Australia’s economy defied market forecasts with stronger-than-predicted expansion in January to March, driven by net exports and household spending, strengthening expectations interest rates will remain on hold for some months.
Economic growth expanded by 1.1 percent in the first quarter for an annual year-on-year reading of 3.1 percent, the highest in recent years and far above economists’ estimates of 0.8 percent and 2.9 percent.
The Australian Bureau of Statistics data makes the nation’s economy one of the best-performing ones among developed nations and comes just a month before national elections, which are expected to be tightly contested.
Photo: Reuters
“[This] confirms the Australian economy is continuing to grow, outstripping the world’s most advanced economies, the United Kingdom, the United States, the eurozone,” Australian Treasurer Scott Morrison told reporters in Brisbane.
With the mining-dependent economy shifting away from an unprecedented boom in resources investment and the Reserve Bank of Australia (RBA) slashing interest rates to a new record-low last month amid weak consumer prices, the conservative government has been campaigning on a platform of jobs and growth.

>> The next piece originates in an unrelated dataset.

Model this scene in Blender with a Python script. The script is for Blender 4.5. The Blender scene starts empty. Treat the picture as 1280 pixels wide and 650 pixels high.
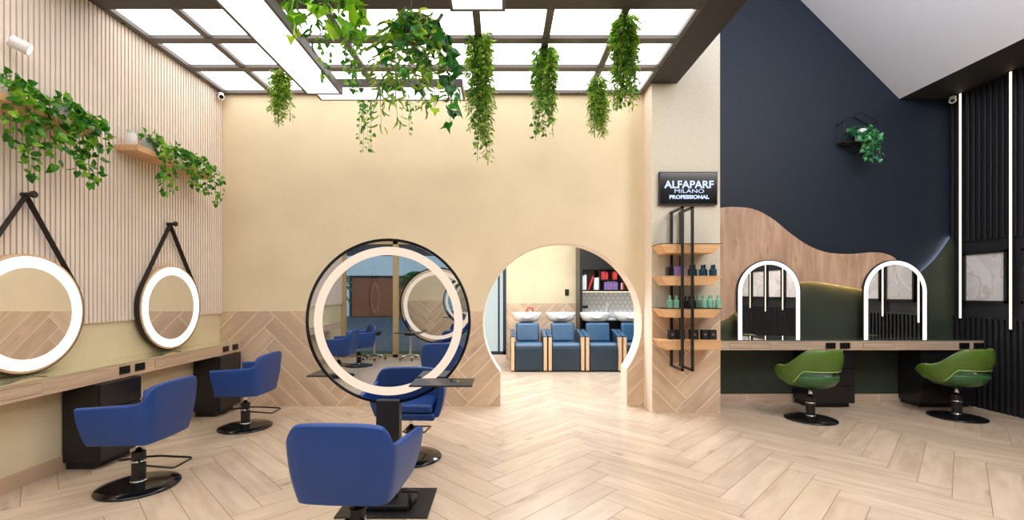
import bpy, math, random
from mathutils import Vector, Matrix
random.seed(7)
PI = math.pi
SC = bpy.context.scene
COL = SC.collection

# ------------------------------------------------------------------ helpers
def wloc(o):
    v = Vector((0, 0, 0))
    while o is not None:
        v += o.location; o = o.parent
    return v

def tag(o, label=None, cat=None, group=None, kind=None):
    if label: o['label'] = label
    if cat: o['category'] = cat
    if group: o['group'] = group
    if kind: o['kind'] = kind
    return o

def thing(name, label, cat, loc=(0, 0, 0), rz=0, group=None):
    o = bpy.data.objects.new(name, None); COL.objects.link(o)
    o.location = loc; o.rotation_euler = (0, 0, rz); o.empty_display_size = .1
    return tag(o, label, cat, group)

def copy_tree(o, parent=None):
    c = o.copy(); COL.objects.link(c); c.parent = parent
    for ch in o.children: copy_tree(ch, c)
    return c

class MB:
    def __init__(s):
        s.v = []; s.f = []; s.m = []; s.uv = {}; s.rnd = {}
    def add(s, vs, fs, mi=0, rnd=None, uvs=None):
        b = len(s.v); s.v += [tuple(v) for v in vs]
        for k, f in enumerate(fs):
            i = len(s.f); s.f.append([b + j for j in f]); s.m.append(mi)
            if rnd is not None: s.rnd[i] = rnd
            if uvs is not None: s.uv[i] = [uvs[j] for j in f]
        return s
    def box(s, x0, x1, y0, y1, z0, z1, mi=0, rnd=None):
        vs = [(x0,y0,z0),(x1,y0,z0),(x1,y1,z0),(x0,y1,z0),(x0,y0,z1),(x1,y0,z1),(x1,y1,z1),(x0,y1,z1)]
        fs = [(0,3,2,1),(4,5,6,7),(0,1,5,4),(1,2,6,5),(2,3,7,6),(3,0,4,7)]
        return s.add(vs, fs, mi, rnd)
    def prism(s, poly, plane, d0, d1, mi=0):
        # poly in (a,b); plane 'xz','yz','xy'
        n = len(poly)
        def P(a, b, d):
            return {'xz': (a, d, b), 'yz': (d, a, b), 'xy': (a, b, d)}[plane]
        vs = [P(a, b, d0) for a, b in poly] + [P(a, b, d1) for a, b in poly]
        fs = [list(range(n)), list(range(2*n-1, n-1, -1))] + [(i, i+n, (i+1) % n + n, (i+1) % n) for i in range(n)]
        return s.add(vs, fs, mi)
    def lathe(s, prof, c=(0,0,0), seg=32, axis='z', mi=0, ang0=0):
        # prof: (r, h)
        vs = []
        for r, h in prof:
            for k in range(seg):
                a = ang0 + 2*PI*k/seg; x, y = r*math.cos(a), r*math.sin(a)
                p = {'z': (x, y, h), 'y': (x, h, y), 'x': (h, x, y)}[axis]
                vs.append((p[0]+c[0], p[1]+c[1], p[2]+c[2]))
        fs = []
        for j in range(len(prof)-1):
            for k in range(seg):
                k2 = (k+1) % seg
                fs.append((j*seg+k, j*seg+k2, (j+1)*seg+k2, (j+1)*seg+k))
        if prof[0][0] > 1e-6: fs.append(list(range(seg-1, -1, -1)))
        if prof[-1][0] > 1e-6: fs.append([ (len(prof)-1)*seg+k for k in range(seg)])
        return s.add(vs, fs, mi)
    def ring(s, ro, ri, h0, h1, c=(0,0,0), seg=96, axis='y', mi=0):
        return s.lathe_closed([(ri, h0), (ro, h0), (ro, h1), (ri, h1)], c, seg, axis, mi)
    def lathe_closed(s, prof, c, seg, axis, mi=0):
        vs = []; n = len(prof)
        for r, h in prof:
            for k in range(seg):
                a = 2*PI*k/seg; x, y = r*math.cos(a), r*math.sin(a)
                p = {'z': (x, y, h), 'y': (x, h, y), 'x': (h, x, y)}[axis]
                vs.append((p[0]+c[0], p[1]+c[1], p[2]+c[2]))
        fs = [(j*seg+k, j*seg+(k+1) % seg, ((j+1) % n)*seg+(k+1) % seg, ((j+1) % n)*seg+k) for j in range(n) for k in range(seg)]
        return s.add(vs, fs, mi)
    def tube(s, pts, r, seg=8, closed=False, mi=0, rnd=None, flat=None):
        pts = [Vector(p) for p in pts]; n = len(pts); vs = []; up = Vector((0.13, 0.31, 0.94)).normalized()
        for i, p in enumerate(pts):
            a = pts[i-1] if (i > 0 or closed) else p
            b = pts[(i+1) % n] if (i < n-1 or closed) else p
            t = (b - a).normalized()
            if abs(t.dot(up)) > .97: u = t.cross(Vector((1, 0, 0))).normalized()
            else: u = t.cross(up).normalized()
            w = t.cross(u)
            for k in range(seg):
                an = 2*PI*k/seg
                vs.append(p + u*math.cos(an)*r + w*math.sin(an)*r)
        fs = []
        for i in range(n if closed else n-1):
            j = (i+1) % n
            for k in range(seg):
                k2 = (k+1) % seg
                fs.append((i*seg+k, i*seg+k2, j*seg+k2, j*seg+k))
        if not closed:
            fs.append(list(range(seg-1, -1, -1))); fs.append([(n-1)*seg+k for k in range(seg)])
        return s.add(vs, fs, mi, rnd)
    def build(s, name, mats, parent=None, smooth=False, bevel=0, bseg=2, sub=0, solid=0, world=True, weld=False):
        off = wloc(parent) if (parent is not None and world) else Vector((0, 0, 0))
        me = bpy.data.meshes.new(name)
        me.from_pydata([(x-off.x, y-off.y, z-off.z) for x, y, z in s.v], [], s.f)
        if not isinstance(mats, (list, tuple)): mats = [mats]
        for m in mats: me.materials.append(m)
        me.polygons.foreach_set('material_index', s.m)
        if s.uv:
            ul = me.uv_layers.new(name='UVMap')
            for p in me.polygons:
                if p.index in s.uv:
                    for li, q in zip(p.loop_indices, s.uv[p.index]): ul.data[li].uv = q
        if s.rnd:
            at = me.attributes.new('rnd', 'FLOAT', 'FACE')
            vals = [0.5]*len(me.polygons)
            for i, q in s.rnd.items(): vals[i] = q
            at.data.foreach_set('value', vals)
        me.validate()
        import bmesh
        bm = bmesh.new(); bm.from_mesh(me)
        if weld: bmesh.ops.remove_doubles(bm, verts=bm.verts, dist=1e-5)
        if not s.rnd: bmesh.ops.recalc_face_normals(bm, faces=bm.faces)
        bm.to_mesh(me); bm.free()
        o = bpy.data.objects.new(name, me); COL.objects.link(o)
        if parent is not None: o.parent = parent
        if smooth: me.shade_smooth()
        if solid:
            md = o.modifiers.new('s', 'SOLIDIFY'); md.thickness = solid; md.offset = 0
        if bevel:
            md = o.modifiers.new('b', 'BEVEL'); md.width = bevel; md.segments = bseg; md.limit_method = 'ANGLE'; md.angle_limit = .7
            me.shade_smooth()
            md2 = o.modifiers.new('w', 'WEIGHTED_NORMAL'); md2.keep_sharp = True
        if sub:
            md = o.modifiers.new('u', 'SUBSURF'); md.levels = sub; md.render_levels = sub; me.shade_smooth()
        return o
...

Australian Prime Minister Malcolm Turnbull said there were “strong signs” about growth in the figures, but said the global economic situation remained uncertain.
“There is plenty of risk out there on the horizon. We are in an uncertain economic environment globally. Many opportunities, great opportunities, but great challenges,” Turnbull said.
The official data showed exports contributed 1 percentage point to the March quarter growth, driven by strong resources exports, particularly on the back of a ramp-up in liquefied natural gas production from new projects, National Australia Bank senior economist David de Garis said.
“That [exports] story has a lot further to run, but [there’s] also evidence that the demand side from tourism has increased, and perhaps signs that Chinese demand for resources may have increased so far this year,” he said.
Household spending added 0.4 percentage points to the GDP data.
Despite the healthy headline numbers, the figures also showed the income side of the economy stayed weak.
The terms of trade — a ratio that measures export prices to import prices — fell 1.9 percent for the quarter. Real net national disposable income, a measure of the nation’s earnings which factors in the terms of trade, edged up 0.2 percent for the three months for an annual reading of minus-1.3 percent.
The RBA, an inflation-targeting central bank, cut the cash rate to a historic low of 1.75 percent last month in response to soft consumer prices and to boost growth.
The latest figures were likely to keep the RBA on the sidelines at least until the next quarterly consumer prices reading due late next month, analysts said.